#### [AIM]
Across the data below, how many lines hold "rubber"? Answer with that number and nothing else.

#### [RECORDED INFORMATION]
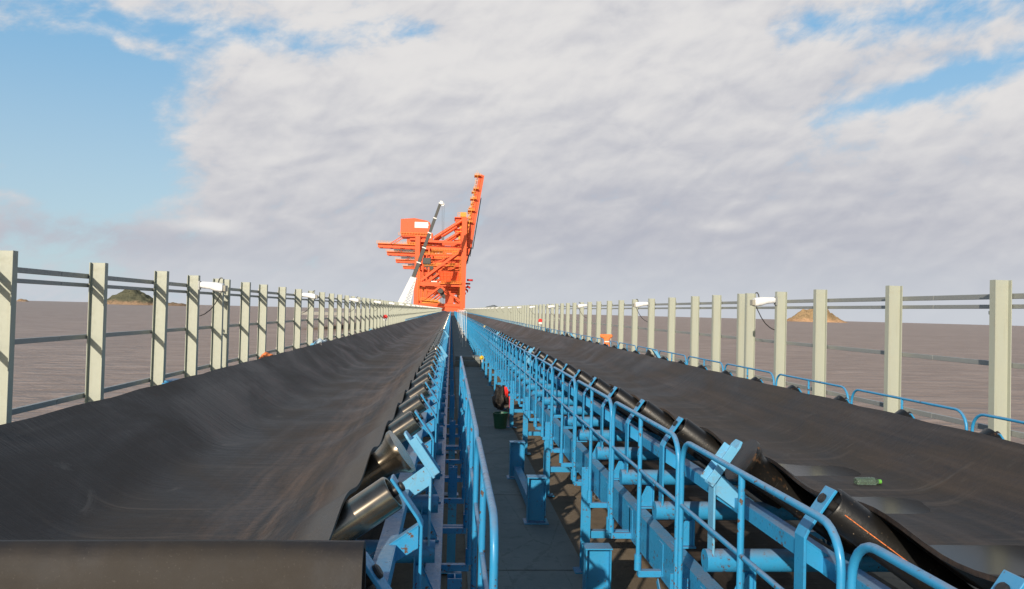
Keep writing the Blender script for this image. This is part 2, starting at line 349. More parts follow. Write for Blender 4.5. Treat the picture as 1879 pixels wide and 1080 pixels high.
# ------------------------------------------------------------------ setting: sea, islands, deck
Y_END = 392.
SEA_Z = -8.6
def sea():
    n = 160; mb = MB(); RR = 4900.
    vs = [(0, 0, SEA_Z)]; rad = [30, 120, 500, 1600, RR]
    for r in rad: vs += [(r*math.cos(2*PI*j/n), r*math.sin(2*PI*j/n), SEA_Z) for j in range(n)]
    fs = [(0, 1+j, 1+(j+1) % n) for j in range(n)]
    for i in range(len(rad)-1):
        for j in range(n): fs.append((1+i*n+j, 1+(i+1)*n+j, 1+(i+1)*n+(j+1) % n, 1+i*n+(j+1) % n))
    mb.add(vs, fs); struct(mb.build('sea', SEA))
sea()
from mathutils import noise as mnoise
def island(px0, px1, prof, py, dist, mat, seed):
    """hill whose crest heights follow prof = [(t across 0..1, height in photo px)], base on the water"""
    a = at_y(px0, py, dist); b = at_y(px1, py, dist); L = (b-a).length; sc = dist/F
    nx, ny = 90, 40; mb = MB(); vs = []
    def hh(t):
        for (t0, h0), (t1, h1) in zip(prof, prof[1:]):
            if t0 <= t <= t1: u = (t-t0)/(t1-t0); u = u*u*(3-2*u); return h0+(h1-h0)*u
        return 0
    dep = L*.55
    for j in range(ny+1):
        for i in range(nx+1):
            t = i/nx; w = j/ny*2-1
            sh = max(0, 1-abs(w)**1.7)
            q = Vector((t*L/38+seed, w*dep/38, seed*.7))
            h = hh(t)*sc*sh*(1+.28*mnoise.fractal(q, 1., 2., 5)) + (2.2*mnoise.fractal(q*3, 1., 2., 4) if hh(t) > 1 else 0)*sh
            vs.append(((t-.5)*L, w*dep*.5, h-1.5*(1-sh)-.5))
    fs = [(j*(nx+1)+i, j*(nx+1)+i+1, (j+1)*(nx+1)+i+1, (j+1)*(nx+1)+i) for j in range(ny) for i in range(nx)]
    mb.add(vs, fs, True); o = mb.build('island', mat); o.location = ((a.x+b.x)/2, dist, SEA_Z); struct(o)
island(196, 348, [(0, 0), (.03, 9), (.10, 17), (.22, 26), (.32, 26), (.44, 20), (.55, 12), (.60, 5), (.9, 4.5), (1, 0)], 556, 2600, ISL_GREEN, 3.1)
island(28, 54, [(0, 0), (.3, 4), (.7, 3.5), (1, 0)], 552, 3100, ISL_GREEN, 9.3)
island(1445, 1548, [(0, 0), (.10, 9), (.28, 22), (.5, 30), (.62, 26), (.8, 15), (.93, 5), (1, 0)], 589, 2500, ISL_TAN, 5.7)
island(876, 938, [(0, 0), (.25, 9), (.5, 13), (.75, 10), (1, 0)], 573, 3900, ISL_BLUE, 2.2)
def deck():
    mb = MB(); mb.box((.82, 193, -.45), (12.1, 398, .9)); struct(mb.build('deck', DECK))
    mb = MB(); y = 1.66-3.65
    while y < Y_END:
        mb.box((.93, y+1.825, .006), (1.36, 3.615, .028)); y += 3.65
    struct(mb.build('walkway', WALK, bevel=.006))
    mb = MB(); mb.box((-10, 597, -.75), (130, 410, 1.5)); struct(mb.build('pier_head', PIER))
deck()

# ------------------------------------------------------------------ belts
SLOPE = math.tan(R(35)); XL, XR = -1.53, 3.04
YL = [2.50+1.186*k for k in range(330)]; YR = [2.33+1.19*k-1.19*2 for k in range(332)]
def trough(o): # height of the belt top across the trough
    a = abs(o)-.50; w = .05
    return 1.685+SLOPE*(w*math.log(1+math.exp(a/w)) if a/w < 30 else a)
def belt(name, xc, o0, o1, y0, idl0, pitch, mat, label):
    ys = []; y = y0
    while y < Y_END:
        ys.append(y); y += .10 if y < 26 else (.20 if y < 70 else 2.0)
    nx = 40; th = .022; vs = []; mb = MB()
    for y in ys:
        ph = ((y-idl0)/pitch) % 1.0; sag = math.sin(PI*ph)**2 if y < 75 else .5
        row = []
        wob = mnoise.noise(Vector((xc*9, y*.22, 0)))*.020
        for i in range(nx+1):
            o = o0+(o1-o0)*i/nx; z = trough(o)
            edge = max(0, (abs(o)-.55)/.5)
            z -= sag*(.022*(1-.85*(0 if o*xc < 0 else min(1, edge)))+(.040 if o*xc < 0 else .006)*min(1, edge)**1.6)
            z += (.08+.92*sag)*(.012*mnoise.noise(Vector((o*2.2, y*.9, xc)))*(1-.6*min(1, edge)) + .006*mnoise.noise(Vector((o*1.2, y*3.1, xc*3))))
            row.append((xc+o+wob*.6, y, z))
        under = [(x, yy, z-th) for x, yy, z in row][::-1]
        vs += row+under
    m = 2*(nx+1); fs = []
    for j in range(len(ys)-1):
        for i in range(m):
            i2 = (i+1) % m
            fs.append((j*m+i, j*m+i2, (j+1)*m+i2, (j+1)*m+i))
    fs.append(tuple(range(m))[::-1]); fs.append(tuple(range((len(ys)-1)*m, len(ys)*m)))
    mb.add(vs, fs, True); o = mb.build(name, mat)
    tag(o, label, 'conveyor belt', 'troughed conveyor belts'); return o
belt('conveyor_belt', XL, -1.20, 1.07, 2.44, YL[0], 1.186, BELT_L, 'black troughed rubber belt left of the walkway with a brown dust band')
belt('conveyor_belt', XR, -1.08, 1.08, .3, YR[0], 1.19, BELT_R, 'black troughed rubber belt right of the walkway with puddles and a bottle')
def return_belt(xc, label):
    mb = MB(); ys = [1.+2*i for i in range(int(Y_END/2)-1)]; vs = []
    for y in ys: vs += [(xc-1., y, .56), (xc+1., y, .56), (xc+1., y, .54), (xc-1., y, .54)]
    fs = [(j*4+i, j*4+(i+1) % 4, (j+1)*4+(i+1) % 4, (j+1)*4+i) for j in range(len(ys)-1) for i in range(4)]
    mb.add(vs, fs); tag(mb.build('return_belt', BELT_R if xc > 0 else BELT_L), label, 'conveyor belt', 'flat return belts')
return_belt(XR, 'flat dusty return belt running low under the right conveyor')
return_belt(XL, 'flat dusty return belt running low under the left conveyor')
def flap():
    prof = [(2.30, 1.3), (2.335, 1.6), (2.362, 1.9), (2.376, 2.1), (2.382, 2.19), (2.380, 2.225), (2.370, 2.252), (2.350, 2.268), (2.325, 2.270), (2.300, 2.255), (2.280, 2.225), (2.262, 2.17), (2.243, 2.08), (2.225, 1.95), (2.20, 1.75), (2.17, 1.5), (2.15, 1.3)]
    n = len(prof); nx = 34; x0, x1 = -2.62, -.232; vs = []
    for i in range(nx+1):
        t = i/nx; x = x0+(x1-x0)*t
        top = [(x+.012*mnoise.noise(Vector((z*4, 3, 1)))*t**6, y+.018*mnoise.noise(Vector((x*1.7, 1.2, 4))), z+.010*mnoise.noise(Vector((x*1.1, 7, 2)))) for y, z in prof]
        und = []
        for j, (xx, yy, zz) in enumerate(top):
            a = Vector(top[max(j-1, 0)]); b = Vector(top[min(j+1, n-1)]); d = b-a; nn = Vector((0, -d.z, d.y)).normalized()
            und.append((xx, yy-nn.y*.02*(-1), zz-nn.z*.02*(-1)))
        vs += top+und[::-1]
    m = 2*n; fs = [(i*m+j, i*m+(j+1) % m, (i+1)*m+(j+1) % m, (i+1)*m+j) for i in range(nx) for j in range(m)]
    fs += [tuple(range(m)), tuple(range(nx*m, nx*m+m))]
    mb = MB(); mb.add(vs, fs, True)
    tag(mb.build('belt_flap', FLAP), 'folded end of black rubber belt lying across the near end of the left trough', 'belt flap')
flap()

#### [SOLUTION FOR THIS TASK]
3